Falar abertamente de dispensas parece uma estratégia deliberada para evocar o fim da década de 1990 como um sinal tanto para as autoridades quanto para as pessoas comuns de que este governo está tão determinado a enfrentar os problemas da China quanto o de Zhu. Mas naquele período a reestruturação da economia foi acompanhada pelo ingresso da China na Organização Mundial de Comércio (OMC), fator que abriu grandes novos mercados. Agora a China é a maior participante do comércio mundial enquanto uma recuperação americana incipiente, ao lado de uma Europa frágil, resulta em queda das compras.
Falar em demissões pode simplesmente permitir que os governos provinciais regularizem a situação de trabalhadores que, na prática, estão desempregados há meses, devido à suspensão da produção das minas e usinas.
A economia chinesa, muito mais diversificada, oferece mais alternativas a alguns desses trabalhadores, embora seja pouco provável o surgimento de novas vagas nas regiões de maior depressão. “O problema das dispensas, desta vez, não será tão grave, porque a sociedade tem maior capacidade de absorvê-las”, diz o economista Hu Xingdou, do Instituto de Tecnologia de Pequim que monitora questões ligadas ao mercado de trabalho. “O crescimento do setor de serviços neutralizará os efeitos dos fechamentos de vagas.”
No período de 1998 a 2001 houve manifestações de massa que obrigaram a China a finalmente implementar uma rede de segurança social rudimentar, mas a corrupção e a situação deplorável de muitas estatais fizeram com que muitos ex-funcionários de estatais não disponham de cobertura de saúde ou aposentadorias adequadas.
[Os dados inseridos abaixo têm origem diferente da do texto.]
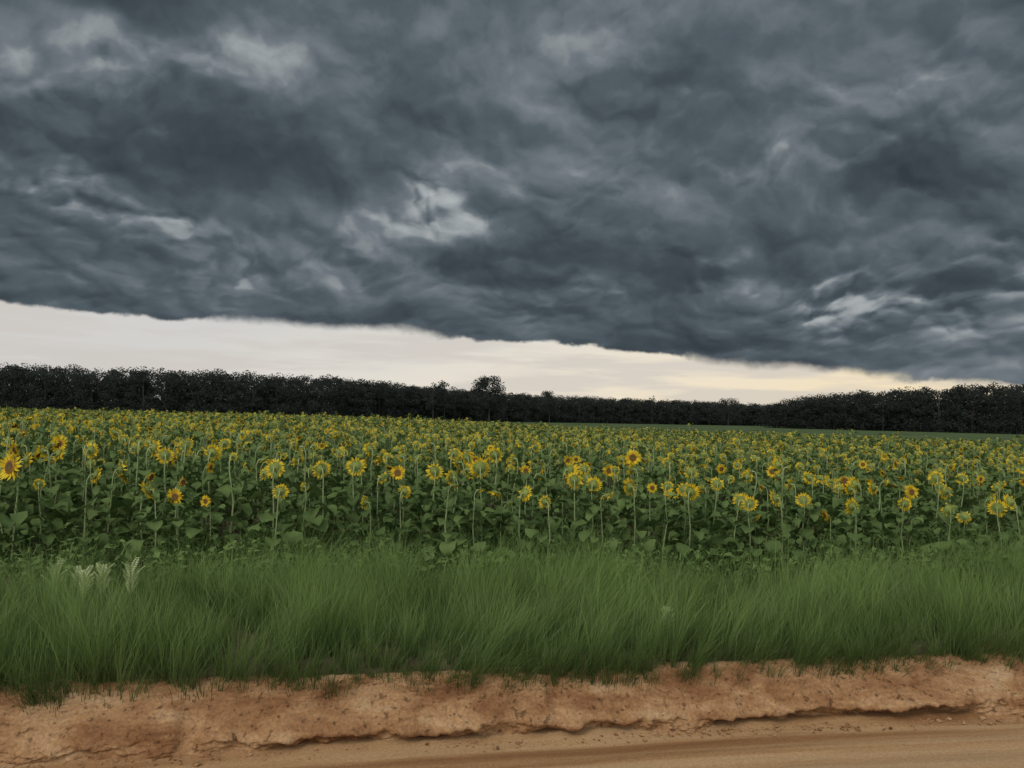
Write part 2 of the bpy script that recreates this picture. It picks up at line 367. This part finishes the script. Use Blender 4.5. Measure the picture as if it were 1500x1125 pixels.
NV=12
ME_FOL=[mesh_of('foliage',build_foliage(100+i,[24,28,26,30][i%4]),[M_LEAF,M_STEM],True) for i in range(NV)]
ME_STEM=[mesh_of('stem',build_stem(200+i),[M_STEM],True) for i in range(NV)]
ME_PET=[mesh_of('petals',build_petals(300+i,openness=[1,1,.7,1.5,1,1.8,1.2,.9,1.9,2,1.6,2][i],drop=[.03,.05,.15,.2,.08,.4,.05,.25,.6,.75,.5,.85][i],Ls=[1.08,1.08,1,.9,1.15,.85,1.05,.95,.7,.65,.8,.6][i]),[M_PETAL],False) for i in range(NV)]
ME_HEAD=[mesh_of('flower_head',build_head(400+i),[M_BACK],True) for i in range(NV)]
ME_DISC=mesh_of('seed_disc',build_disc(),[M_DISC],True)
LAB={'F':'open sunflower facing the road with orange brown centre','B':'sunflower turned away showing green back and yellow petals',
     'S':'sunflower seen side-on with yellow petals on leafy stem','D':'drooping sunflower nodding over its large green leaves'}
def sunflower(x,y,zh,kind,hs=1.0,big=None,listed=False):
    s=zh/1.3
    o=obj('sunflower',None,label=big or LAB[kind],category='sunflower',group='sunflowers growing in the field rows')
    o.location=(x,y,-.01)
    yaw={'F':math.pi+random.uniform(-.45,.45),'B':random.uniform(-.8,.8),'S':random.choice([-1,1])*random.uniform(1.1,1.9),'D':random.uniform(-3,3)}[kind]
    if big: yaw=math.pi-.4
    o.rotation_euler=(random.uniform(-.07,.07),random.uniform(-.07,.07),yaw); o.scale=(s,s,s)
    if big: o.rotation_euler=(0,0,yaw)
    k=random.randrange(NV)
    obj('stem',ME_STEM[k],o)
    fo=obj('foliage',random.choice(ME_FOL),o); fo.rotation_euler=(0,0,random.uniform(0,6.28)); q=random.uniform(.92,1.05); fo.scale=(1.2/s**.5 if s<1 else 1.1,)*2+(q,)
    hd=obj('flower_head',ME_HEAD[k],o); nod=R({'F':random.uniform(-8,12),'B':random.uniform(-10,35),'S':random.uniform(0,30),'D':random.uniform(40,75)}[kind])
    hd.location=(0,.075,1.30); hd.rotation_euler=(-(math.pi/2+nod),0,random.uniform(-.2,.2)); hd.scale=[hs/s]*3
    pe=obj('petals',ME_PET[random.choice([0,1,4,6])] if listed else random.choice(ME_PET),hd); pe.rotation_euler=(0,0,random.uniform(0,6.28))
    obj('seed_disc',ME_DISC,hd)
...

O problema foi especialmente agudo no cinturão da ferrugem, no nordeste, que voltou a ser uma das regiões mais prejudicadas pela atual desaceleração.
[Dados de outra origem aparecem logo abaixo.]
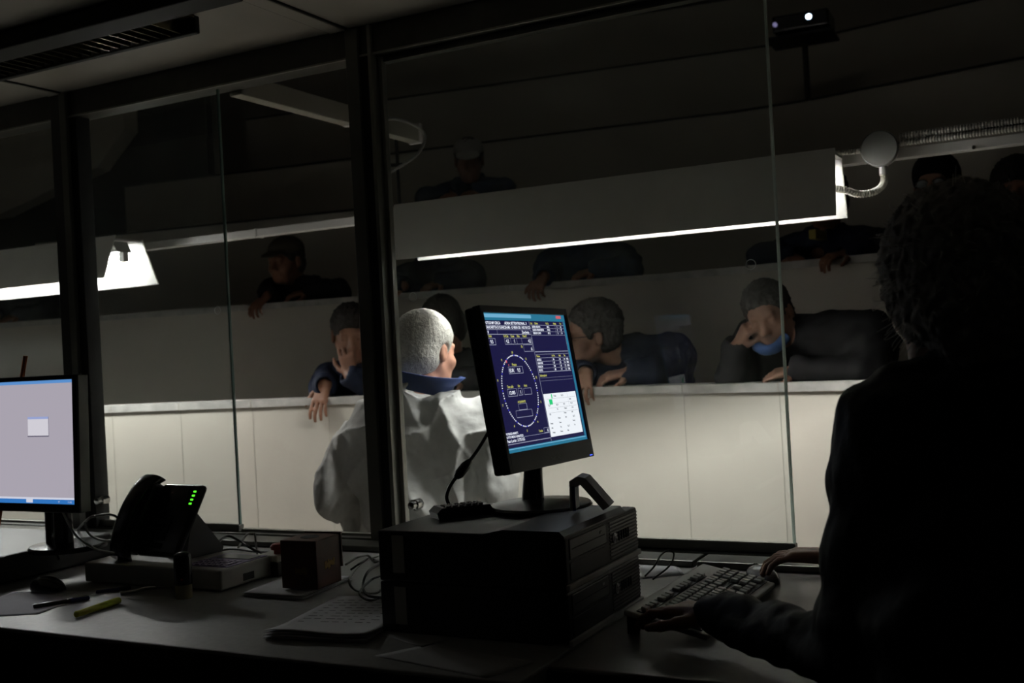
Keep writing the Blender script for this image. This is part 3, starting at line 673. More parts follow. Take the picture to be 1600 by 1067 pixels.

De acordo com fonte bem-informada sobre a siderurgia e familiarizada com os planos para o fundo, Pequim oferecerá subsídios a estatais dispostas a fechar algumas de suas linhas de produção ineficientes. Apesar de se falar corajosamente de fechamentos de postos de trabalho e de reduções de capacidade de produção, não está claro se Pequim está verdadeiramente preparada para deixar as companhias falirem.